Tax cuts and aid to local governments are poor stimuli - people invariably save money as opposed to consuming, and aid to state governments only prevents further job losses rather than creating new jobs. Thus, only a fraction of the stimulus was government spending that truly created jobs. The polarization of Congress, coupled with the numerous earmarks needed to secure votes, prevented President Barack Obama from enacting a stimulus bill of the necessary size.

While the Recovery Act was too small, it was, bar none, Obama's most successful initiative. The act's unemployment insurance provisions kept 3.3 million Americans out of poverty. These were 3.3 million Americans that avoided the misery and hopelessness of destitution.



The Recovery Act's government expenditures created between 2.8 and 3.4 million jobs. These are more than 3 million Americans who were spared the wrath of American unemployment, where there are five applicants for every job opening.

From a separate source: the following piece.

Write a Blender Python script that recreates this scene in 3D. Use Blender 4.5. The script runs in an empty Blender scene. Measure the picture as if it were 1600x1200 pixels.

By creating all these jobs and preventing millions of Americans from falling into poverty, the Recovery Act boosted GDP by up to 4.2 percent. Put differently, without the stimulus, economic growth would have been an abysmal 0.2 percent.

So, before we vilify Obama for not doing enough for Main Street, let's be clear: He saved or created more than 3 million jobs; he helped more than 3 million Americans avoid poverty and he boosted GDP growth by more than 4 percent. As Vice President Joe Biden would say, the Recovery Act "is a big f***ing deal."

Neeraj Salhotra is a Sid Richardson College sophomore.